Hopefully this answers your question. The following is just for the sake of some completeness:
Woerner and Egger now want to calculate the expectation of a function $f:\{0,...,N-1\}\to[0,1]\,.$ Instead of calculating classically $\mathbb E[f(X)]=\sum_{i=0}^{n-1}p_if(i)$ they attach to each $|i\rangle_n$ an ancilla qubit $\sqrt{1-f(i)}|0\rangle+\sqrt{f(i)}|1\rangle$ which leads to the state $$ \sum_{i=0}^{N-1}\sqrt{1-f(i)}\sqrt{p_i}\,|i\rangle_n|0\rangle+\sum_{i=0}^{N-1}\sqrt{f(i)}\sqrt{p_i}\,|i\rangle_n|1\rangle\,. $$ Then they use amplitude estimation to approximating the probability to measure $|1\rangle$ in the last (the ancilla) qubit. This probability is clearly $\sum_{i=1}^{N-1}f(i)p_i$ which is the expectation they are after.
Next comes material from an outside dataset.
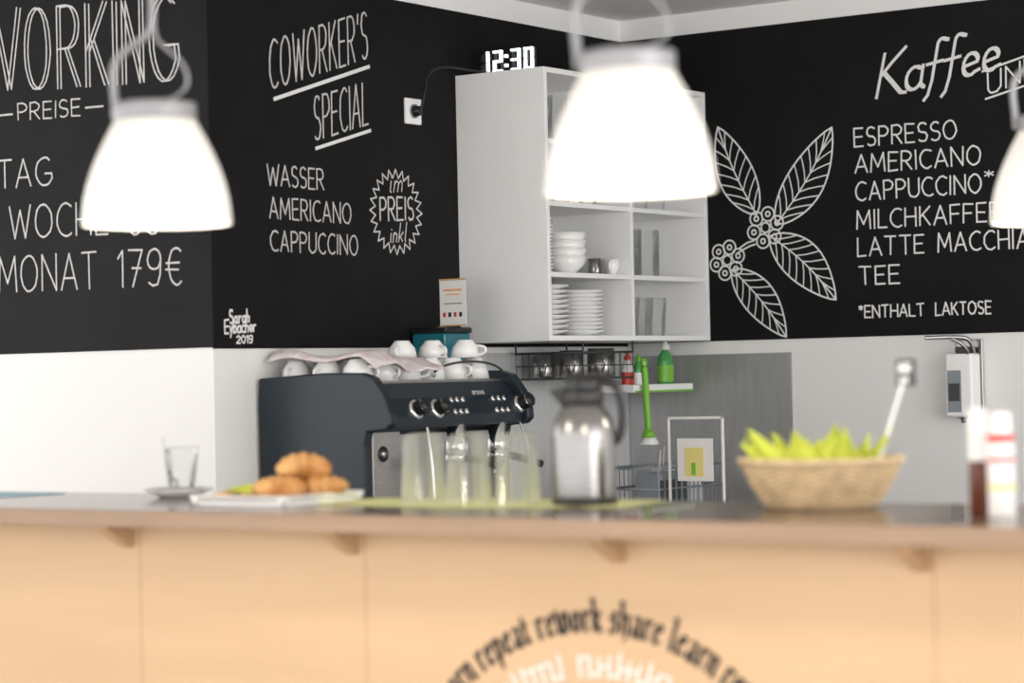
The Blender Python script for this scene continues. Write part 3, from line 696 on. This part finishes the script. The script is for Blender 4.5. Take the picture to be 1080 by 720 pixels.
box('thumb_lever',X+.0,X+.05,Y-.008,Y+.03,z+.262,z+.272,M['black'],g,.003)
g=group('bread_basket')
X,Y=-2.24,4.25
rows=18; seg=144; vs=[];fs=[]
def brad(t): return .104+.052*(t**.75)
for i in range(rows*4+1):
    t=i/(rows*4); row=i//4
    for j in range(seg):
        a=2*pi*j/seg; ph=(row%2)*pi
        rr_=brad(t)+.0032*math.sin(a*24+ph)+.0030*abs(math.sin(pi*i/4))
        vs.append((rr_*math.cos(a),rr_*math.sin(a),.004+.088*t))
for i in range(rows*4):
    for j in range(seg): k=(j+1)%seg; fs.append((i*seg+j,i*seg+k,(i+1)*seg+k,(i+1)*seg+j))
o=mesh('woven_wall',vs,fs,M['wick'],g,True,(X,Y,ZT)); sd=o.modifiers.new('s','SOLIDIFY'); sd.thickness=.004; sd.offset=-1
lathe('bottom',[(0,.0),(.100,0),(.104,.003),(.100,.007),(0,.006)],(X,Y,ZT+.0005),M['wick'],g,seg=60)
for k in range(2):
    tube('rim_braid_%d'%k,[(X+(.158+.003*math.cos(a*24+k*pi))*math.cos(a),Y+(.158+.003*math.cos(a*24+k*pi))*math.sin(a),ZT+.094+.003*math.sin(a*24+k*pi)) for a in [2*pi*q/192 for q in range(192)]],.0045,M['wick'],g,cyc=True,smooth=False)
def petal(x,y,z,a,lean,w,h,twist):
    vs=[];fs=[];N=8
    for i in range(N+1):
        t=i/N; ww=w*(.55+.45*math.sin(pi*min(1,t*1.2)))*(1-t**3.0)+.0015; zz=h*t; out=lean*t*t*h
        for s_,cr in((-1,-.5),(-.5,-.12),(0,.08),(.5,-.12),(1,-.5)):
            vs.append((s_*ww, out+cr*ww+.004*math.sin(5*t+s_*3+x*90), zz+.004*math.sin(s_*4+y*80)*t))
    for i in range(N):
        for j in range(4): b=i*5+j; fs.append((b,b+1,b+6,b+5))
    me=mesh('napkin_fold',vs,fs,M['lime'],g2,False,(x,y,z),(0,twist,a)); sd=me.modifiers.new('s','SOLIDIFY'); sd.thickness=.002
g2=group('green_napkins')
for i in range(18):
    a=2*pi*i/18+random.uniform(-.12,.12); R_=.108+random.uniform(-.012,.006)
    petal(X+R_*math.cos(a),Y+R_*math.sin(a),ZT+.035,a-pi/2,.32,random.uniform(.034,.048),random.uniform(.085,.130),random.uniform(-.45,.45))
for i in range(12):
    a=2*pi*i/12+random.uniform(-.3,.3); R_=random.uniform(.02,.075)
    petal(X+R_*math.cos(a),Y+R_*math.sin(a),ZT+.03,random.uniform(0,6.28),.15,random.uniform(.036,.05),random.uniform(.09,.115),random.uniform(-.4,.4))
lathe('napkin_bed',[(0,.06),(.06,.062),(.10,.058),(.125,.05),(.105,.02),(0,.01)],(X,Y,ZT),M['lime'],g2,seg=40,rib=.04,ribn=9)
g=group('price_flag')
tube('stick',[(-2.15,4.26,ZT+.008),(-2.075,4.31,ZT+.275)],.0035,M['white'],g,smooth=False)
def sg(n,a,b,c_,d_,m,y0): box(n,a,b,y0,y0+.0018,c_,d_,m,g)
sg('tag',-2.098,-2.056,ZT+.236,ZT+.288,M['dgrey'],4.302)
sg('tag_print',-2.092,-2.066,ZT+.262,ZT+.280,M['paper'],4.3); sg('tag_print_b',-2.090,-2.070,ZT+.243,ZT+.253,M['paper'],4.3)
g=group('syrup_bottle')
X,Y=-1.835,4.09
lathe('glass_body',[(0,0),(.015,0),(.0165,.004),(.0165,.14),(.014,.160),(.010,.172),(0,.172)],(X,Y,ZT),M['amber'],g,seg=28)
lathe('cap',[(.0175,.150),(.0175,.190),(.013,.195),(0,.195)],(X,Y,ZT),M['paper'],g,seg=28)
lathe('label',[(.0172,.10),(.0172,.150)],(X,Y,ZT),M['paper'],g,seg=28)
g=group('sweetener_dispenser')
X,Y=-1.770,4.045
lathe('body',[(0,0),(.022,0),(.024,.004),(.024,.145),(.020,.160),(0,.160)],(X,Y,ZT),M['paper'],g,seg=32)
lathe('red_band',[(.0245,.135),(.0245,.150)],(X,Y,ZT),M['red'],g,seg=32)
lathe('print_band',[(.0244,.05),(.0244,.06)],(X,Y,ZT),M['yellow'],g,seg=32)
lathe('red_line',[(.0246,.100),(.0246,.108)],(X,Y,ZT),M['red'],g,seg=32)
lathe('cap',[(.020,.158),(.020,.184),(.012,.190),(0,.190)],(X,Y,ZT),M['paper'],g,seg=28)
# ------------------------------------------------------------------ pendant lamps
def lamp(x,y,zb,rz=0):
    g=group('pendant_lamp',(x,y,zb)); g.rotation_euler=(0,0,rz)
    pr=[(.1405,0),(.1400,.019),(.1365,.048),(.130,.077),(.1205,.106),(.1085,.135),(.095,.163),(.083,.185),(.076,.200)]
    inn=[(r_-.004,z_) for r_,z_ in reversed(pr)]
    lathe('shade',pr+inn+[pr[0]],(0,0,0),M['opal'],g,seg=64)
    lathe('cap',[(0,.215),(.05,.217),(.070,.229),(.0775,.229),(.0785,.225),(.0785,.199),(.0765,.196),(.072,.198)],(0,0,0),M['alu'],g,seg=56)
    lathe('cap_top',[(.070,.229),(.060,.233),(.02,.235),(0,.235)],(0,0,0),M['alu'],g,seg=48)
    lathe('bulb',[(0,.06),(.02,.065),(.032,.085),(.034,.105),(.026,.13),(.015,.15),(.014,.2),(0,.2)],(0,0,0),M['bulb'],g,seg=28)
    top=2.747-zb
    tube('arm',[(-.081,0,.205),(-.083,0,.24),(-.088,0,.29),(-.080,0,.320),(-.045,0,.342),(-.008,0,.362),(0,0,.39),(0,0,.51)],.0075,M['alu'],g)
    lathe('arm_joint',[(0,-.006),(.009,-.006),(.009,.006),(0,.006)],(-.083,0,.215),M['alu'],g,rot=(0,pi/2,0),seg=16)
    tube('flex',[(0,0,.49),(-.004,0,.36),(.025,0,.335),(.065,0,.30),(.072,0,.26),(.045,0,.239),(.02,0,.234)],.0035,M['alu'],g)
    lathe('sleeve',[(0,.48),(.010,.48),(.011,.49),(.011,.55),(.007,.56),(0,.56)],(0,0,0),M['alu'],g,seg=18)
    tube('cord',[(0,0,.52),(0,0,top-.02)],.003,M['alu'],g,smooth=False)
    lathe('canopy',[(0,top-.03),(.04,top-.03),(.05,top-.022),(.05,top-.0005),(0,top-.0005)],(0,0,0),M['white'],g,seg=32)
    li=bpy.data.lights.new('lamp_light','POINT'); li.energy=6; li.color=(1,.9,.76); li.shadow_soft_size=.05
    lo=bpy.data.objects.new('lamp_light',li); lo.location=(0,0,-.01); link(lo,g)
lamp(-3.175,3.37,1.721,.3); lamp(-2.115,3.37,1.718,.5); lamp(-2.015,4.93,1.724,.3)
# ------------------------------------------------------------------ light
w=bpy.data.worlds.new('daylight'); scn.world=w; w.use_nodes=True
bg=w.node_tree.nodes['Background']; bg.inputs['Color'].default_value=(1.0,.992,.98,1); bg.inputs['Strength'].default_value=2.75
def area(name,loc,target,sx,sy,e,col=(1,1,1)):
    li=bpy.data.lights.new(name,'AREA'); li.shape='RECTANGLE'; li.size=sx; li.size_y=sy; li.energy=e; li.color=col
    o=bpy.data.objects.new(name,li); o.location=loc
    o.rotation_euler=(Vector(target)-Vector(loc)).to_track_quat('-Z','Y').to_euler(); link(o)
area('window_daylight',(2.2,3.2,1.7),(-4,5.5,1.2),3.5,2.0,85,(1,.985,.97))
# ------------------------------------------------------------------ camera
cd=bpy.data.cameras.new('camera'); cam=bpy.data.objects.new('camera',cd); link(cam)
cam.location=(0,0,1.42); cam.rotation_euler=(1.58492,.022,.61118)
cd.sensor_width=36; cd.lens=85; cd.clip_start=.05
cd.dof.use_dof=True; cd.dof.focus_distance=8.1; cd.dof.aperture_fstop=2.1
scn.camera=cam
scn.view_settings.view_transform='Standard'
scn.view_settings.look='None'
Clearly, the variance of $f(X)$ is just another expectation $\mathbb E[f^2(X)]$ from which we subtract $\mathbb E[f(X)]^2\,.$ Woerner and Egger can even use their method to calculate value at risk and conditional value at risk (I have no doubts but not looked into those details). I have also not looked into the question if those quantum methods are superior to classical computing.